CVE‑2025‑54092 represents a classic and meaningful class of hypervisor risk: a race condition in the Hyper‑V code path that allows an authorized local actor to escalate privileges. The vendor advisory is the primary source for patch and impact details; administrators should treat the advisory as high priority and verify KB numbers directly in Microsoft Update Catalog or their patch‑management systems. (msrc.microsoft.com)
This vulnerability’s operational risk depends heavily on your topology. Single‑tenant, well‑segmented datacenters with tight host controls will face lower residual risk once patched; multi‑tenant or poorly segmented environments, and developer workstations that leave Hyper‑V enabled, present higher exposure and should be prioritized for immediate remediation. Historical incident data and independent reporting show Hyper‑V kernel and VSP issues have been weaponized in the wild; for that reason, patching and network isolation should be treated as urgent. (techtarget.com, bleepingcomputer.com)

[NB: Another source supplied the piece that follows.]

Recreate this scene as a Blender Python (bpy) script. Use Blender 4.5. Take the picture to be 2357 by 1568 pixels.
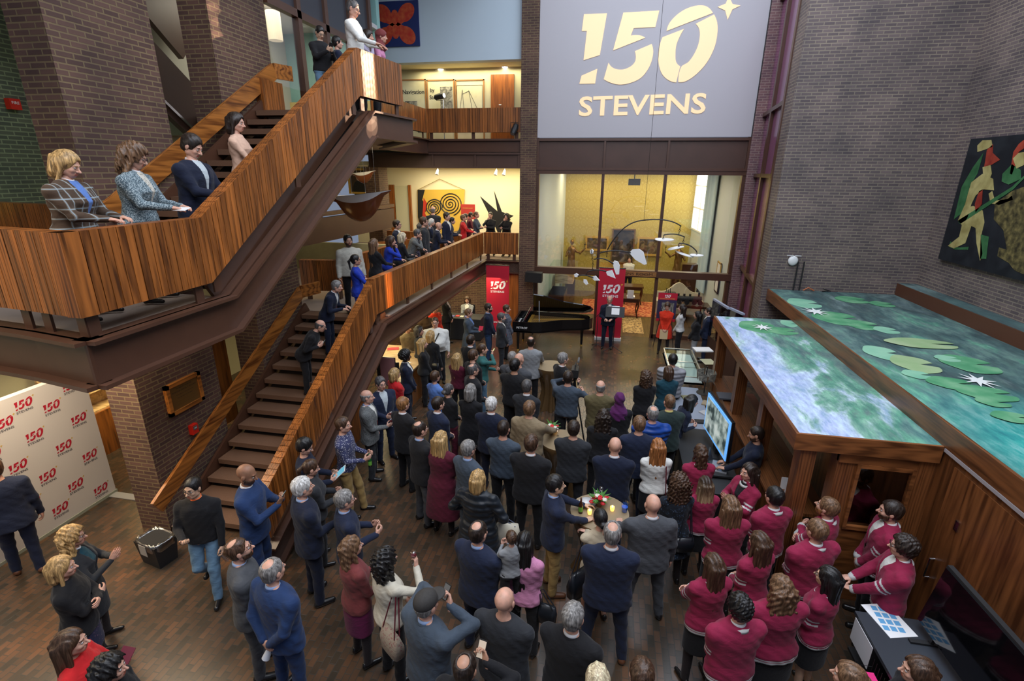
import bpy, math, random
import numpy as np
from mathutils import Vector, Matrix

random.seed(7)
scene = bpy.context.scene
for o in list(bpy.data.objects):
    bpy.data.objects.remove(o)

# ------------------------------------------------------------------ camera
IMG_W, IMG_H, FPX = 2357.0, 1568.0, 1160.6
YAW, PITCH, ROLL, EYE = .1854, .3232, -.00783, 5.4
def _rot():
    cw, sw, cp, sp = math.cos(YAW), math.sin(YAW), math.cos(PITCH), math.sin(PITCH)
    f = np.array([-sw*cp, cw*cp, -sp]); r = np.array([cw, sw, 0.]); d = np.cross(f, r)
    cr, sr = math.cos(ROLL), math.sin(ROLL)
    return r*cr+d*sr, -r*sr+d*cr, f
CR, CD, CF = _rot()
CAM = np.array([0., 0., EYE])
cd = bpy.data.cameras.new('camera')
cd.sensor_width = 36.0
cd.lens = FPX/IMG_W*36.0
cd.clip_start = .05; cd.clip_end = 200
cam = bpy.data.objects.new('camera', cd)
scene.collection.objects.link(cam)
m = Matrix.Identity(4)
for i, v in enumerate((CR, -CD, -CF)):
    for j in range(3):
        m[j][i] = float(v[j])
m[2][3] = EYE
cam.matrix_world = m
scene.camera = cam

# ------------------------------------------------------------------ world, light, exposure
w = bpy.data.worlds.new('world'); scene.world = w; w.use_nodes = True
bg = w.node_tree.nodes['Background']
bg.inputs[0].default_value = (.62, .74, 1.0, 1); bg.inputs[1].default_value = .20
def area(name, loc, rot, sx, sy, power, col):
    l = bpy.data.lights.new(name, 'AREA'); l.shape = 'RECTANGLE'; l.size = sx; l.size_y = sy
    l.energy = power; l.color = col
    o = bpy.data.objects.new(name, l); o.location = loc; o.rotation_euler = [math.radians(a) for a in rot]
    scene.collection.objects.link(o)
    return o
def spot(name, loc, tgt, power, col, ang, blend=.3, rad=.03):
    l = bpy.data.lights.new(name, 'SPOT'); l.energy = power; l.color = col
    l.spot_size = math.radians(ang); l.spot_blend = blend; l.shadow_soft_size = rad
    o = bpy.data.objects.new(name, l); o.location = loc
    o.rotation_euler = (Vector(tgt)-Vector(loc)).to_track_quat('-Z', 'Y').to_euler()
    scene.collection.objects.link(o)
    return o
# skylight over the atrium (daylight), and the warm ceiling lamps under the floors at the left
area('skylight', (1.2, 9.0, 12.5), (0, 0, 0), 8, 13, 820, (.80, .88, 1.0))
area('skylight_front', (1.0, 1.2, 11.0), (25, 0, 0), 8, 4, 430, (.90, .92, 1.0))
scene.view_settings.view_transform = 'Standard'
scene.view_settings.look = 'None'
scene.view_settings.exposure = 0.62
scene.view_settings.gamma = 1.0
scene.view_settings.use_curve_mapping = False
cy = scene.cycles
cy.max_bounces = 5; cy.diffuse_bounces = 3; cy.glossy_bounces = 3; cy.transmission_bounces = 4
cy.transparent_max_bounces = 8; cy.caustics_reflective = False; cy.caustics_refractive = False
cy.use_denoising = True; cy.use_adaptive_sampling = True; cy.adaptive_threshold = .035
cy.sample_clamp_indirect = 4.0

# ------------------------------------------------------------------ helpers
def ray(px, py): return CR*(px-IMG_W/2)/FPX + CD*(py-IMG_H/2)/FPX + CF
def atZ(px, py, z): r = ray(px, py); return CAM + r*(z-EYE)/r[2]
def atX(px, py, x): r = ray(px, py); return CAM + r*x/r[0]
def atY(px, py, y): r = ray(px, py); return CAM + r*y/r[1]

class MB:
    """collects geometry; build() links it as ONE mesh object"""
    def __init__(s): s.v = []; s.f = []; s.m = []; s.n = 0
    def add(s, verts, faces, mi=0):
        verts = np.asarray(verts, float); s.v.append(verts)
        for f in faces: s.f.append([i+s.n for i in f])
        if np.ndim(mi) == 0: s.m += [int(mi)]*len(faces)
        else: s.m += [int(i) for i in mi]
        s.n += len(verts); return s
    def hexa(s, p, mi=0):
        return s.add(p, [(0,3,2,1),(4,5,6,7),(0,1,5,4),(1,2,6,5),(2,3,7,6),(3,0,4,7)], mi)
    def box(s, x0, x1, y0, y1, z0, z1, mi=0):
        x0, x1 = min(x0,x1), max(x0,x1); y0, y1 = min(y0,y1), max(y0,y1); z0, z1 = min(z0,z1), max(z0,z1)
        return s.hexa([(x0,y0,z0),(x1,y0,z0),(x1,y1,z0),(x0,y1,z0),(x0,y0,z1),(x1,y0,z1),(x1,y1,z1),(x0,y1,z1)], mi)
    def bar(s, a, b, w, h, mi=0, up=(0,0,1)):
        a, b = np.array(a,float), np.array(b,float); d = b-a; d /= np.linalg.norm(d)
        r = np.cross(d, up); r /= np.linalg.norm(r); u = np.cross(r, d)
        r = r*w/2; u = u*h/2
        return s.hexa([a-r-u, a+r-u, b+r-u, b-r-u, a-r+u, a+r+u, b+r+u, b-r+u], mi)
    def tube(s, pts, r, n=8, mi=0, cap=True):
        pts = [np.array(p,float) for p in pts]; k = len(pts)
        rr = [r]*k if np.ndim(r) == 0 else r
        vs = []; up = None
        for i, p in enumerate(pts):
            t = pts[min(i+1,k-1)]-pts[max(i-1,0)]; t /= (np.linalg.norm(t)+1e-9)
            if up is None:
                up = np.array([0,0,1.]) if abs(t[2]) < .9 else np.array([1.,0,0])
            a = np.cross(t, up); a /= (np.linalg.norm(a)+1e-9); b = np.cross(t, a); up = -b if False else np.cross(a, t)
            for j in range(n):
                q = 2*math.pi*j/n
                vs.append(p + (a*math.cos(q)+b*math.sin(q))*rr[i])
        fs = [(i*n+j, i*n+(j+1)%n, (i+1)*n+(j+1)%n, (i+1)*n+j) for i in range(k-1) for j in range(n)]
        if cap: fs += [tuple(range(n))[::-1], tuple((k-1)*n+j for j in range(n))]
        return s.add(vs, fs, mi)
    def cyl(s, c, r, h, n=20, mi=0, r2=None):
        x, y, z = c; return s.tube([(x,y,z),(x,y,z+h)], [r, r if r2 is None else r2], n, mi)
    def lathe(s, c, prof, n=24, mi=0):
        x, y, z = c; vs = []; k = len(prof)
        for r, h in prof:
            for j in range(n):
                q = 2*math.pi*j/n; vs.append((x+r*math.cos(q), y+r*math.sin(q), z+h))
        fs = [(i*n+j, i*n+(j+1)%n, (i+1)*n+(j+1)%n, (i+1)*n+j) for i in range(k-1) for j in range(n)]
        fs += [tuple(range(n))[::-1], tuple((k-1)*n+j for j in range(n))]
        return s.add(vs, fs, mi)
    def ell(s, c, r, n=14, k=8, mi=0):
        vs = [(c[0],c[1],c[2]-r[2])]
        for i in range(1,k):
            t = math.pi*i/k
            for j in range(n):
                q = 2*math.pi*j/n
                vs.append((c[0]+r[0]*math.sin(t)*math.cos(q), c[1]+r[1]*math.sin(t)*math.sin(q), c[2]-r[2]*math.cos(t)))
        vs.append((c[0],c[1],c[2]+r[2])); L = len(vs)-1
        fs = [(0,1+(j+1)%n,1+j) for j in range(n)]
        fs += [(1+i*n+j,1+i*n+(j+1)%n,1+(i+1)*n+(j+1)%n,1+(i+1)*n+j) for i in range(k-2) for j in range(n)]
        fs += [(L, 1+(k-2)*n+j, 1+(k-2)*n+(j+1)%n) for j in range(n)]
        return s.add(vs, fs, mi)
    def prism(s, poly, d, mi=0):
        """poly: 3D points (planar outline), extruded by vector d"""
        p = np.asarray(poly,float); n = len(p); d = np.asarray(d,float)
        return s.add(np.vstack([p, p+d]), [tuple(range(n))[::-1], tuple(range(n,2*n))]+[(i,(i+1)%n,(i+1)%n+n,i+n) for i in range(n)], mi)
    def quad(s, a, b, c, d, mi=0): return s.add([a,b,c,d], [(0,1,2,3)], mi)
    def build(s, name, mats, parent=None, smooth=False, loc=None):
        me = bpy.data.meshes.new(name)
        V = np.vstack(s.v)
        me.from_pydata(V.tolist(), [], s.f)
        if not isinstance(mats, (list, tuple)): mats = [mats]
        for mt in mats: me.materials.append(mt)
        if len(mats) > 1: me.polygons.foreach_set('material_index', s.m)
        if smooth: me.polygons.foreach_set('use_smooth', [True]*len(s.f))
        me.update()
        o = bpy.data.objects.new(name, me); scene.collection.objects.link(o)
        if parent is not None: o.parent = parent
        return o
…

Closing notes and verification caveats​

  • The MSRC Update Guide entry for CVE‑2025‑54092 is the authoritative vendor statement and lists the vulnerability summary; administrators must load the MSRC entry in a browser and reference the exact KB/build details for their environment. (msrc.microsoft.com)
  • Because some public vulnerability aggregators and machine‑readers lag behind MSRC’s dynamic pages, any specific numeric details (CVSS, affected builds, KB identifiers) must be cross‑checked against the Microsoft Update Catalog or WSUS entries; where those numeric values were not directly visible in static aggregates at the time of writing, they are flagged as unverified and require confirmation.
Administrators and operations teams should prioritize: inventory Hyper‑V hosts now; check MSRC and the Microsoft Update Catalog for the CVE‑2025‑54092 remediation for your builds; apply patches quickly; and, if immediate patching is impossible, implement strict network segmentation and access restrictions to reduce the likelihood of a successful exploitation.